▶ [Source excerpt]:

-- start --

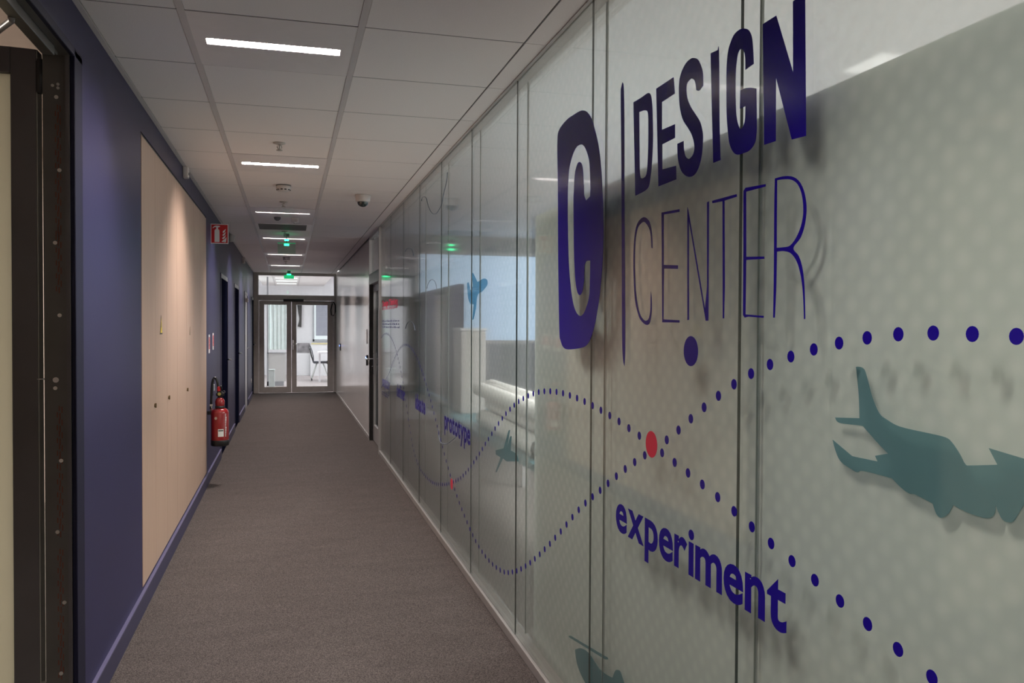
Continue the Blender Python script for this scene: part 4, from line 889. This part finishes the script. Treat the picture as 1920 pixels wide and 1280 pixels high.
# table with rolls of paper
t = thing('side_table', (1.75, 4.9, 0), 'table with teal edge blurred behind the glass, under paper rolls', 'table')
obj('tabletop', B(1.18, 2.0, 3.6, 9.9, .66, .70), M['tealt'], t)
for x, y in ((1.22, 3.65), (1.22, 9.85), (1.96, 3.65), (1.96, 9.85), (1.22, 6.8), (1.96, 6.8)): obj('leg', B(x - .02, x + .02, y - .02, y + .02, 0, .66), M['greyp'], t)
rolls = [(1.25, 4.02, .757, .056, 1.5), (1.37, 4.10, .757, .056, 1.6), (1.49, 4.0, .757, .056, 1.5), (1.31, 4.05, .855, .052, 1.5), (1.43, 4.15, .856, .052, 1.5), (1.25, 3.98, .945, .048, 1.7), (1.37, 4.2, .950, .052, 1.6)]
rl = ['lowest paper roll nearest the glass, right end open', 'lowest paper roll, second from the glass', 'lowest paper roll, third from the glass', 'middle paper roll in the stack close to the glass', 'middle paper roll at the back of the stack', 'top paper roll in the stack close to the glass', 'top paper roll at the back of the stack']
for (x, y, z, r, ln), lab in zip(rolls, rl):
    t = thing('paper_roll', (x, y, z - r), lab, 'roll', 'paper rolls stacked behind the glass')
    dx = .05
    obj('sheet', MB().cyl((x, y, z), (x + dx, y + ln, z + .0), r, n=24, cap=False).cyl((x, y, z), (x + dx, y + ln, z), r * .72, n=24, cap=False), M['paper'], t)
    obj('tube_core', MB().cyl((x, y + .03, z), (x, y + .032, z), r * .72, n=24), M['paperin'], t)
t = thing('display_board', (1.40, 8.2, .70), 'long black board standing on the teal table, blurred behind the far glass panels', 'board')
obj('panel', B(1.36, 1.42, 6.76, 9.65, .73, 1.74), M['board'], t, bevel=.008)
for y in (7.2, 9.2): obj('foot', MB().box(1.28, 1.52, y - .03, y + .03, .70, .72).box(1.375, 1.405, y - .02, y + .02, .72, .74), M['black'], t)
t = thing('document_box', (1.40, 6.45, .70), 'pale upright box on the teal table, just right of the black board', 'box')
obj('box_body', B(1.30, 1.50, 6.30, 6.62, .70, 1.35), M['plastic'], t, bevel=.006)
obj('lid', B(1.295, 1.505, 6.295, 6.625, 1.35, 1.372), M['white'], t, bevel=.003)

# ================================================================== ROOM BEYOND THE DOUBLE DOORS
# office chair
cx, cyy = .76, 21.25
t = thing('office_chair', (cx, cyy, 0), 'black mesh office chair on castors beyond the right door leaf', 'chair')
bk = MB()
pts = [(-.16, .46), (-.17, .60), (-.20, .74), (-.25, .88)]
vs = []
for px, pz in pts:
    for s in (-1, 1):
        vs += [(cx + px, cyy + s * .21, pz), (cx + px + .02, cyy + s * .21, pz)]
bk.v = []; n_ = len(pts)
fsx = []
for i in range(n_ - 1):
    a = i * 4; b_ = a + 4
    fsx += [(a, a + 2, b_ + 2, b_), (a + 1, b_ + 1, b_ + 3, a + 3), (a, b_, b_ + 1, a + 1), (a + 2, a + 3, b_ + 3, b_ + 2)]
fsx += [(0, 1, 3, 2), (12, 14, 15, 13)]
bk.add(vs, fsx)
obj('backrest', bk, M['mesh'], t, bevel=.008)
obj('seat', B(cx - .16, cx + .24, cyy - .22, cyy + .22, .43, .475), M['mesh'], t, bevel=.015)
obj('back_frame', MB().tube([(cx - .15, cyy, .44), (cx - .20, cyy, .60), (cx - .24, cyy, .80)], .016), M['black'], t)
for dx, dy in ((-.20, -.20), (.22, -.20), (-.20, .20), (.22, .20)):
    l_ = obj('leg', MB().tube([(cx + dx * .35, cyy + dy * .8, .43), (cx + dx, cyy + dy, .055)], .013), M['signwhite'], t)
    obj('castor', MB().cyl((cx + dx - .012, cyy + dy, .028), (cx + dx + .012, cyy + dy, .028), .028, n=16), M['rubber'], l_)
t = thing('office_table', (1.2, 20.75, 0), 'white office table with slab leg beside the mesh chair', 'table')
obj('tabletop', B(.69, 1.9, 20.3, 21.1, .705, .74), M['white'], t, bevel=.004)
for x in (.735, 1.86): obj('leg', B(x - .02, x + .02, 20.55, 20.75, 0, .705), M['white'], t)
obj('black_box', B(.92, 1.25, 20.9, 21.0, .42, .50), M['black'], label='black strip shaped box under the white office table', cat='box', org=(1, 21, .42))
bpy.data.objects['black_box'].name = 'cable_tray'
obj('counter', MB().box(.575, 1.9, 23.1, 23.69, 0, .86), M['white'], label='white low cabinet along the far wall behind the chair', cat='cabinet')
obj('yellow_strip', MB().box(.60, 1.2, 23.08, 23.098, .862, .90), M['yellowp'], label='yellow strip lying along the top of the white cabinet', cat='strip')
obj('grey_print', B(.235, .57, 23.60, 23.66, .62, .885), M['stone'], label='grey marbled panel leaning on the white wall beyond the doors', cat='panel')
obj('low_cabinet', B(.20, .57, 23.3, 23.68, 0, .615), M['white'], label='low white cabinet below the grey marbled panel', cat='cabinet', bevel=.004)
obj('coat', MB().prism([cat([(.236, 1.94, 1), (.36, 1.94, 1), (.352, 1.6), (.345, 1.32, 1), (.245, 1.35, 1), (.29, 1.55), (.26, 1.75)], 5)], lambda a, b, d: (a, 23.62 + d, b), 0, .06), M['black'], label='dark garment hanging on the white wall behind the door', cat='coat')
w4 = obj('window_4', MB().box(.66, .70, 23.64, 23.70, .93, 1.97).box(.66, 1.9, 23.64, 23.70, .93, .99).box(.66, 1.9, 23.64, 23.70, 1.95, 2.0), M['greyp'], kind=ST, label='grey framed window with half lowered blind')
obj('pane', B(.70, 1.9, 23.66, 23.68, .99, 1.95), M['skyw'], w4)
obj('blind', B(.74, 1.9, 23.60, 23.63, 1.09, 1.96), M['blind'], w4)
for q in range(7): obj('blind_fold', B(.74, 1.9, 23.595, 23.60, 1.16 + q * .115, 1.165 + q * .115), M['greyp'], w4)
# glazed side partition and curtain on the left
gpn = obj('wall_glazed', MB().box(-.475, -.44, 19.48, 19.54, 0, 2.5).box(-.475, -.10, 19.48, 19.54, 0, .10).box(-.475, .0, 19.48, 19.54, .74, .76), M['greyp'], kind=ST, label='slim grey frame of the glazed screen behind the left door leaf')
obj('lower_panel', B(-.44, -.06, 19.50, 19.52, .10, .74), M['signwhite'], gpn)
t = thing('curtain', (-.25, 20.4, .9), 'pale green curtain in soft folds behind the left door leaf', 'curtain')
cm_ = MB(); N_ = 60
vs = [(-.46 + .46 * i / N_, 20.4 + .022 * math.sin(i * .55) + .006 * math.sin(i * 1.4), z) for i in range(N_ + 1) for z in (.80, 2.02)]
cm_.add(vs, [(2 * i, 2 * i + 2, 2 * i + 3, 2 * i + 1) for i in range(N_)], True)
obj('fabric', cm_, M['curtain'], t)
obj('rod', MB().cyl((-.50, 20.4, 2.03), (.04, 20.4, 2.03), .012), M['greyp'], t)
obj('stool', MB().box(-.42, -.28, 18.6, 18.8, .40, .42).box(-.41, -.29, 18.62, 18.78, .02, .40), M['curtain'], label='pale green bin just inside the left door leaf', cat='bin', bevel=.01)
bpy.data.objects['stool'].name = 'waste_bin'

-- end --

▶ [Requirements]:
Identify every line above that includes the word "from", and show those lines.

▶ [Output for this task]:
Continue the Blender Python script for this scene: part 4, from line 889. This part finishes the script. Treat the picture as 1920 pixels wide and 1280 pixels high.
rl = ['lowest paper roll nearest the glass, right end open', 'lowest paper roll, second from the glass', 'lowest paper roll, third from the glass', 'middle paper roll in the stack close to the glass', 'middle paper roll at the back of the stack', 'top paper roll in the stack close to the glass', 'top paper roll at the back of the stack']